** Task prompt **
Write out only the span of lines that begins at the line with "Generate a Blender" and ends at the line with "COL = S.collection". Keep both end lines, word for word.
◇ ◇ ◇
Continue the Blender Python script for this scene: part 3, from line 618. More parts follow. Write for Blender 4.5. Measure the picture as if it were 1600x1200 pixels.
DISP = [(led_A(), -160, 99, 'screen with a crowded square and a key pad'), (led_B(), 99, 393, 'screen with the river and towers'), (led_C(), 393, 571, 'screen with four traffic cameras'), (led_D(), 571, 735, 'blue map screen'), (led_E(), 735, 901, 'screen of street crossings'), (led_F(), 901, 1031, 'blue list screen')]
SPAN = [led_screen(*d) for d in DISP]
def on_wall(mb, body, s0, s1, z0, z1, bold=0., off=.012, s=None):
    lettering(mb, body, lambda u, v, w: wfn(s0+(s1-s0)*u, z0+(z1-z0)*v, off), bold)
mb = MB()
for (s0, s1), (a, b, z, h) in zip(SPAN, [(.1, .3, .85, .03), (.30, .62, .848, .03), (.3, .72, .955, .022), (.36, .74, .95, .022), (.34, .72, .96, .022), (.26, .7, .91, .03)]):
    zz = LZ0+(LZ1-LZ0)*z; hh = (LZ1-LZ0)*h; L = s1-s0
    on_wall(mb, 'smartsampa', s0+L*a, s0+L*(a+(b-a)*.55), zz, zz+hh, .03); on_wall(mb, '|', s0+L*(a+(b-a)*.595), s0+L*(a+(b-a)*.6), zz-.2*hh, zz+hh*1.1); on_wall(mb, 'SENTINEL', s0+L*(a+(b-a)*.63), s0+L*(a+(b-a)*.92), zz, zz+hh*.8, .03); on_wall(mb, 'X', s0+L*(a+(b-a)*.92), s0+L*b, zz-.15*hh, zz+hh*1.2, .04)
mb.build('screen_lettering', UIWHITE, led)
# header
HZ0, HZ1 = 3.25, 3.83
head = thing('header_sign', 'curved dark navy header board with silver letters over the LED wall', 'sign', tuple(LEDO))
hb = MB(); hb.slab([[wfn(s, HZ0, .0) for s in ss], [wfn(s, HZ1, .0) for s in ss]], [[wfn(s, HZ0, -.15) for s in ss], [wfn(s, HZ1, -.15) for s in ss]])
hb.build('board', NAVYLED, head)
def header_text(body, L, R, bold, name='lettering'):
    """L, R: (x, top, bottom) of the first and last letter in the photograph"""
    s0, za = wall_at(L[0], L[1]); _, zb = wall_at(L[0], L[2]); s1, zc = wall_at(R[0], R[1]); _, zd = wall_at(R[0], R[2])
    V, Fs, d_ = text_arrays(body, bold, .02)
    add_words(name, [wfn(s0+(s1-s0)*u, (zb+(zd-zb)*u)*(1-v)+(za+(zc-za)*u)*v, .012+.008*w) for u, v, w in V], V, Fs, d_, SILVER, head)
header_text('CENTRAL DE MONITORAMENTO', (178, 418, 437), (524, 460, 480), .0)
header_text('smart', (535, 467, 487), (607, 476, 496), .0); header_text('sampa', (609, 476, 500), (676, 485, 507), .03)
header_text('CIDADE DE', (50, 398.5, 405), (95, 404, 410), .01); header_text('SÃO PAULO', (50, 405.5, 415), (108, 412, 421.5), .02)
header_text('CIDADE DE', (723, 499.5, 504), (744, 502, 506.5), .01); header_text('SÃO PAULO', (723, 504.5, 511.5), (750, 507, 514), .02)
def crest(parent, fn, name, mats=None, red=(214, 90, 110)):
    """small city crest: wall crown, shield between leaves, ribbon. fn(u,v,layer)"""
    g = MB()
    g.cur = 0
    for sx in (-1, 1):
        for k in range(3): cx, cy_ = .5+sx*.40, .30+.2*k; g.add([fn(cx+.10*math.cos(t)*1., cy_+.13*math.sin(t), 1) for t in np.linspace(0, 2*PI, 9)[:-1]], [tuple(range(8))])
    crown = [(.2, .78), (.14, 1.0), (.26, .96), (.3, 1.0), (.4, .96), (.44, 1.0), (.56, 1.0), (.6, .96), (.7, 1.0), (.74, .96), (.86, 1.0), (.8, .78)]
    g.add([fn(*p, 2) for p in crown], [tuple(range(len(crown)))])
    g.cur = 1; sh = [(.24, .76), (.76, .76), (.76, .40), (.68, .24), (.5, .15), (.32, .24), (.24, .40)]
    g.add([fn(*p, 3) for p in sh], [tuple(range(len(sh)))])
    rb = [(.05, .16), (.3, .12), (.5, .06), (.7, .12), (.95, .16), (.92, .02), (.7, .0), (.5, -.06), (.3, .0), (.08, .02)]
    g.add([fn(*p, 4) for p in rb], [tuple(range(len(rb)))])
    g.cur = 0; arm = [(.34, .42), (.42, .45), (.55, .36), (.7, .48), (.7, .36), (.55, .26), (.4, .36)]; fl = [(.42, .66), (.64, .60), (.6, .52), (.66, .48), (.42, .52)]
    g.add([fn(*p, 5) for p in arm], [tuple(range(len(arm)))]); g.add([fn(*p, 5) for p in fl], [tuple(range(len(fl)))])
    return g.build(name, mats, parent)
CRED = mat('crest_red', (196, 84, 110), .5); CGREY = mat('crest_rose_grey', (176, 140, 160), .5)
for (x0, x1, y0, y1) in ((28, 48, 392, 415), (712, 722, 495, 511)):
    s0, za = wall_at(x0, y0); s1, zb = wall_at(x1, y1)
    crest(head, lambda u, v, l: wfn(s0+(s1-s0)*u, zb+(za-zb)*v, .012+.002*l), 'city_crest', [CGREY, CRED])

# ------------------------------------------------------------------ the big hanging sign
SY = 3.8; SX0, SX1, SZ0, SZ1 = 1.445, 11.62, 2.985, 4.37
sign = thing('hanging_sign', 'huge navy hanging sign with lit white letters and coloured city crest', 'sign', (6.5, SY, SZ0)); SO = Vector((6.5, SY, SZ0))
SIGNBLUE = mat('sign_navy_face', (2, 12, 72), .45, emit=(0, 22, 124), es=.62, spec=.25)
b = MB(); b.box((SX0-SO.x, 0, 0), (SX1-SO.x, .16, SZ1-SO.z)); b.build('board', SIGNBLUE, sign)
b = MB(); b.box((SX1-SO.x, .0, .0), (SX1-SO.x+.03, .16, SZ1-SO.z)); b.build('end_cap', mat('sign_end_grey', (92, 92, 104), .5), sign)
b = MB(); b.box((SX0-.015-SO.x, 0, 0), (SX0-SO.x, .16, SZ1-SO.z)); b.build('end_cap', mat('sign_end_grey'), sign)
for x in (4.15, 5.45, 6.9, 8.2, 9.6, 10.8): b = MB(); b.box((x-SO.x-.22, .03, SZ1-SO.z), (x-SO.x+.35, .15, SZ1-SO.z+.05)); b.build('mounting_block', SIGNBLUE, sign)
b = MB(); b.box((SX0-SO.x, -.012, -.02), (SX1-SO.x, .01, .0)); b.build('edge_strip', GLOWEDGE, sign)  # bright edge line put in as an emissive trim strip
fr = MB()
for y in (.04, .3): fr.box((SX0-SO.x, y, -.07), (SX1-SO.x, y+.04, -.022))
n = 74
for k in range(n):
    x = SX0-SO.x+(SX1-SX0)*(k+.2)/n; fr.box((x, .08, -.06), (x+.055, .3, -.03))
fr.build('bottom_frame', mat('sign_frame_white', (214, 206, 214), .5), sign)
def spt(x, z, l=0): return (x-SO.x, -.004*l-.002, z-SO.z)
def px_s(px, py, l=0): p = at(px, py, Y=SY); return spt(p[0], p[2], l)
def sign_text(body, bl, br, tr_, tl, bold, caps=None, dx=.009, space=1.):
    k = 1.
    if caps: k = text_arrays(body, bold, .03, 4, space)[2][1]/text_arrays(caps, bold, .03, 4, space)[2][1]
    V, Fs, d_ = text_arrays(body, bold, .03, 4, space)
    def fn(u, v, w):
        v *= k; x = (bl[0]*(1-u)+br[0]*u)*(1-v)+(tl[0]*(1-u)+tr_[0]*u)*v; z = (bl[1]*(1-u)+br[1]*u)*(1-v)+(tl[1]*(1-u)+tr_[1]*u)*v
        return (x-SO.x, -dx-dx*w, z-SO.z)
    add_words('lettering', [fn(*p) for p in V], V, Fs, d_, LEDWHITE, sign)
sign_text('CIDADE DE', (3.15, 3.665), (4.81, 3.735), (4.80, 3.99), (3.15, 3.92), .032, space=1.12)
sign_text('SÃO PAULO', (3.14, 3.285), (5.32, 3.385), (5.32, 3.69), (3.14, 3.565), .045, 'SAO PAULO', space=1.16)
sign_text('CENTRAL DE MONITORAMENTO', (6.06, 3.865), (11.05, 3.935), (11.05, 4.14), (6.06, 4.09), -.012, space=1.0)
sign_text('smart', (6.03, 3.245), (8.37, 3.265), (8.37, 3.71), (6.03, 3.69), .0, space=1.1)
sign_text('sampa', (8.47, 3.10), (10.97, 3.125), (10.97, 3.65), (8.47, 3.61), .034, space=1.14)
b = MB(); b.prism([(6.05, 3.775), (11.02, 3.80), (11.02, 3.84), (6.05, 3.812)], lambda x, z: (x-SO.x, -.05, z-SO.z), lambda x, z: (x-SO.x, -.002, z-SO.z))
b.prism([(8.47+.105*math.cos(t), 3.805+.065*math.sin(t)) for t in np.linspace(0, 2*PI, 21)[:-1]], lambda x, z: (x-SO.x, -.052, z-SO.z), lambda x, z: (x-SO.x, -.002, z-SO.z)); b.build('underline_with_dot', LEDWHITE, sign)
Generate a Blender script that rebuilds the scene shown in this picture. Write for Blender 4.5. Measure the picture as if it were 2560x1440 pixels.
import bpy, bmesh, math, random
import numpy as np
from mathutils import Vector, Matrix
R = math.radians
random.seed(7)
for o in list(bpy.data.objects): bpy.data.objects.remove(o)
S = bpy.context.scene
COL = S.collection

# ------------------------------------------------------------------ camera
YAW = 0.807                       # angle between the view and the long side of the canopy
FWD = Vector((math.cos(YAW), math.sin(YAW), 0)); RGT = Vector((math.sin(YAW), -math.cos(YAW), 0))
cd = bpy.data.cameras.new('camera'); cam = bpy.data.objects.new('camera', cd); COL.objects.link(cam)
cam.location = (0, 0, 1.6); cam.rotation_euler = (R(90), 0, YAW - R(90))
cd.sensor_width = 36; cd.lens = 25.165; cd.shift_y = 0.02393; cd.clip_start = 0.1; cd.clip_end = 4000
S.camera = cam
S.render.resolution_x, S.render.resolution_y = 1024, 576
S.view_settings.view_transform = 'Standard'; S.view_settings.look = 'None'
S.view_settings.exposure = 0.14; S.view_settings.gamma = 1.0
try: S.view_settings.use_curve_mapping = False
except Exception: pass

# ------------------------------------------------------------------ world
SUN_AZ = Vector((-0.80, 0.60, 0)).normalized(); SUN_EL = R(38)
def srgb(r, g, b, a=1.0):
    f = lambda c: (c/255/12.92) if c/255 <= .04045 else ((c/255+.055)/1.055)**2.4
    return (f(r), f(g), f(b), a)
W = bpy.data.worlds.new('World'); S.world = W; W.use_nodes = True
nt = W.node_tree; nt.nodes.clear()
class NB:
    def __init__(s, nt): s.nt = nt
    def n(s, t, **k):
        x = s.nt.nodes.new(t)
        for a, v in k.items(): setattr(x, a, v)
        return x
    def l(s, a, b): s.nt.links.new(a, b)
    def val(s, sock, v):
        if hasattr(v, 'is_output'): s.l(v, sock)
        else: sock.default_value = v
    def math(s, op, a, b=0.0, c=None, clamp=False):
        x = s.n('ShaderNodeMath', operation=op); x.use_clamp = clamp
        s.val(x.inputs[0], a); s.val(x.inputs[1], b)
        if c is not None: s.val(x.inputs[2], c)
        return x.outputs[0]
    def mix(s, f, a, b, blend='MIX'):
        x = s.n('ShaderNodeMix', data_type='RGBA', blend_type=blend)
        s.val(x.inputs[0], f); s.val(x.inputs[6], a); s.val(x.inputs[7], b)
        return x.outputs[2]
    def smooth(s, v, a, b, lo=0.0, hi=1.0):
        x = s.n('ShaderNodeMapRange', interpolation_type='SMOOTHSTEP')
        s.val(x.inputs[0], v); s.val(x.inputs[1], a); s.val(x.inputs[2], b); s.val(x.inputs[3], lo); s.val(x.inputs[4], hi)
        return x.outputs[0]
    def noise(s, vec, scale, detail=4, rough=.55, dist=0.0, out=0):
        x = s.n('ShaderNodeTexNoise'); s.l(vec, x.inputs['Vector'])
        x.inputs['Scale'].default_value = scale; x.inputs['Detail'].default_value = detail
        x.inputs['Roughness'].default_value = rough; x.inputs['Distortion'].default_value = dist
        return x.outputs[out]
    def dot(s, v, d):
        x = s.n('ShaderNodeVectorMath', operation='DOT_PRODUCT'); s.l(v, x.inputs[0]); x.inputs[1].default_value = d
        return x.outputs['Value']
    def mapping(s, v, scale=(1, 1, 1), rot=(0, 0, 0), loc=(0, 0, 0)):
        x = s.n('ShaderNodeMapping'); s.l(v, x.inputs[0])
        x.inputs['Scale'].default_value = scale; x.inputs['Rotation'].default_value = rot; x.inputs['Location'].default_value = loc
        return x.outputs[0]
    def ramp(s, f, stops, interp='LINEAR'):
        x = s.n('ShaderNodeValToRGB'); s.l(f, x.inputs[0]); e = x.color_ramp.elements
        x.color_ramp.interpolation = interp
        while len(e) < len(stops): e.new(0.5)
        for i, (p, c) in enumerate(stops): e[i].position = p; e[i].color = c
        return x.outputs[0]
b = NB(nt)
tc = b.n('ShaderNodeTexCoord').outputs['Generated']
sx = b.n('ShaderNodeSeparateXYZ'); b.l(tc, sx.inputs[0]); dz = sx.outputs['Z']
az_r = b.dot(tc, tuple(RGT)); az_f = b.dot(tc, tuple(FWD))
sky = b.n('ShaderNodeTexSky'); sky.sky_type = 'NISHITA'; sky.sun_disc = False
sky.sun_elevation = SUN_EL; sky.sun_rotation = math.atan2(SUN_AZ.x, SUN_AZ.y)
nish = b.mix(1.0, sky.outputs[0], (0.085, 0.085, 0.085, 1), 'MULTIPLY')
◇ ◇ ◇
** Exercise answer **
Generate a Blender script that rebuilds the scene shown in this picture. Write for Blender 4.5. Measure the picture as if it were 2560x1440 pixels.
import bpy, bmesh, math, random
import numpy as np
from mathutils import Vector, Matrix
R = math.radians
random.seed(7)
for o in list(bpy.data.objects): bpy.data.objects.remove(o)
S = bpy.context.scene
COL = S.collection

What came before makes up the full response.